Standplaats van de kamperfoelie
Er zijn veel verschillende soorten kamperfoelie. De meeste zijn echte klimmers die flink kunnen groeien en zo kale schuttingen en muren bedekken. Sommige kamperfoelies groeien meer in de vorm van een struik. Net als de clematis hebben ze hun voet graag in de schaduw en hun ranken in de zon. Hoe meer zon, hoe meer bloemen. De bloemen geuren heerlijk, vooral in de avonduren, en trekken bijen en nachtvlinders aan. In het najaar veranderen de bloemen in rode, blauwe of zwarte bessen, die voor ons giftig zijn, maar vogels zijn er dol op. Kamperfoelie staat graag in vochtige, maar goed water doorlatende, humusrijke grond; het is immers van nature een bosplant.
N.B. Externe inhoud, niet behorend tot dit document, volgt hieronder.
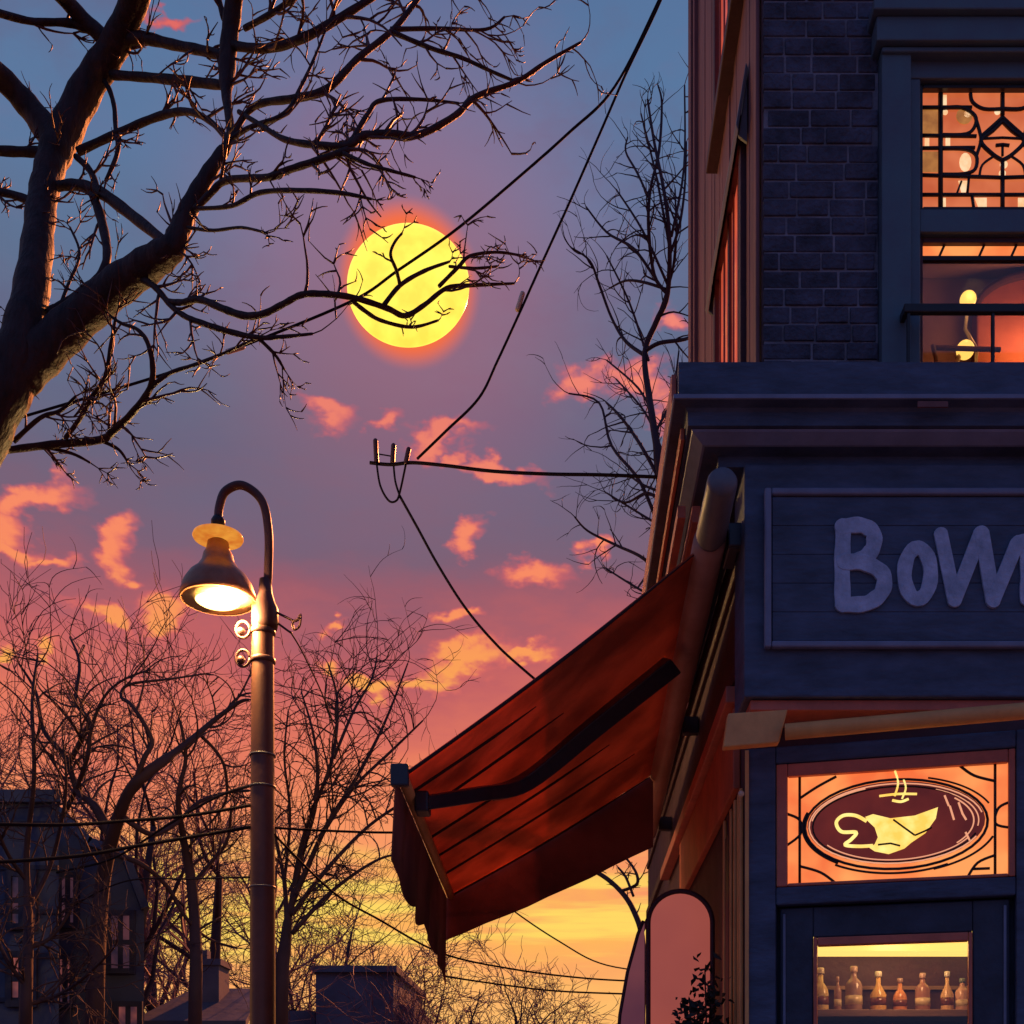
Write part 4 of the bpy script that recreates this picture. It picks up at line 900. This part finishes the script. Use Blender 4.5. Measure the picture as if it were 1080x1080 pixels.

Snoei van en ziekten bij de kamperfoelie
De wilde boskamperfoelie (Lonicera periclymenum) bloeit van half mei tot eind september met crèmekleurige bloemen die ’s avonds geuren. Deze soort houdt er niet van gesnoeid te worden. Bij de andere soorten kunt u na de bloei de lange en kaal geworden stengels inkorten. Om de plant na een paar jaar te verjongen kunt u hem in maart tot 30 centimeter boven de grond terugsnoeien. Geef dan meteen koemestkorrels om de plant weer fris van start te laten gaan.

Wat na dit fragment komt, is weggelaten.